Yield (Circuit)

Yield is a critical metric in integrated circuit (IC) reliability engineering, measuring the proportion of manufactured chips that meet specified performance and functional requirements. These specifications may include timing, power, area, and noise margins, among others. Despite highly controlled manufacturing processes, inherent variability in semiconductor fabrication can cause deviations that affect final circuit behavior.

In modern semiconductor production, yield directly influences manufacturing cost and product viability. High yield means more functional chips per wafer, reducing cost per chip and maximizing economic return. Conversely, low yield leads to increased waste, reduced throughput, and higher production costs, especially in advanced process nodes such as 7nm and below, where each wafer represents a significant financial investment.

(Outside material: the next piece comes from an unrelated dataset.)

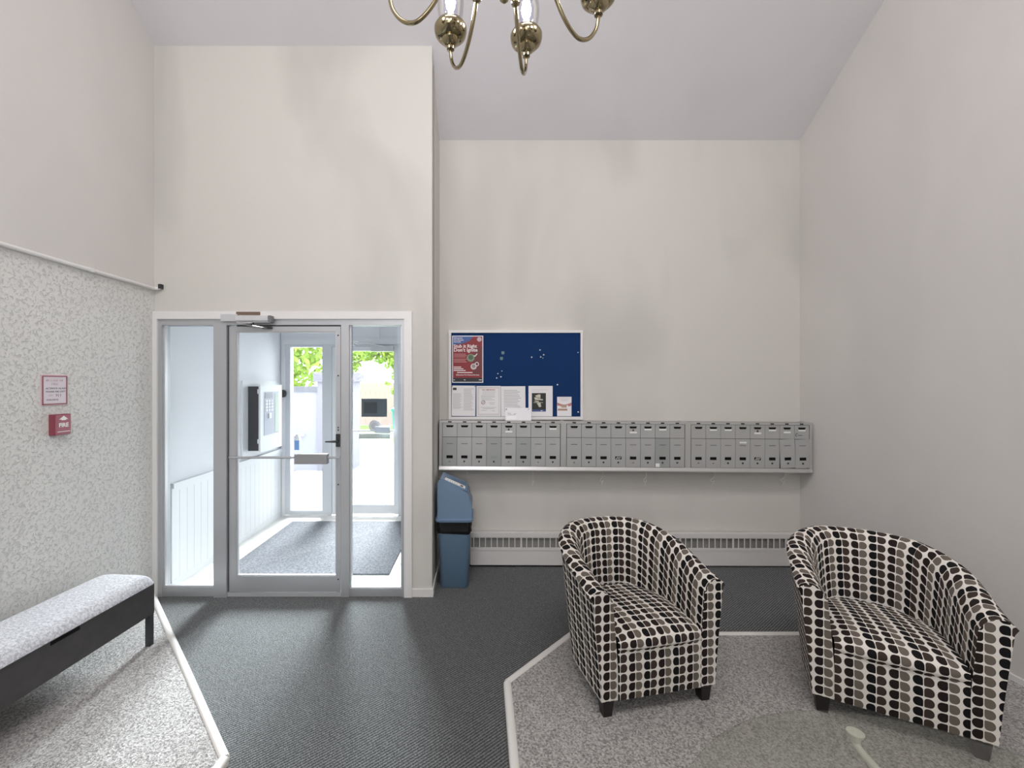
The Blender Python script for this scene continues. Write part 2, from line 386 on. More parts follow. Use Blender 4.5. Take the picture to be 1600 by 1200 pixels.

To mitigate these risks, circuit designers must address yield proactively during the design phase. This involves not only estimating the yield under expected process variations but also optimizing the design to make it more robust. Yield considerations are now an integral part of electronic design automation (EDA) workflows, where simulation and optimization tools help engineers navigate the complex trade-offs between performance, area, power, and manufacturability.

Consequently, two key challenges arise in yield-centric design: yield estimation (also referred to as yield analysis), which seeks to accurately compute the probability of a circuit meeting specifications under variation; and yield optimization, which aims to adjust design parameters to improve this probability. Both tasks are essential for ensuring that designs are both functional and cost-effective in real-world fabrication.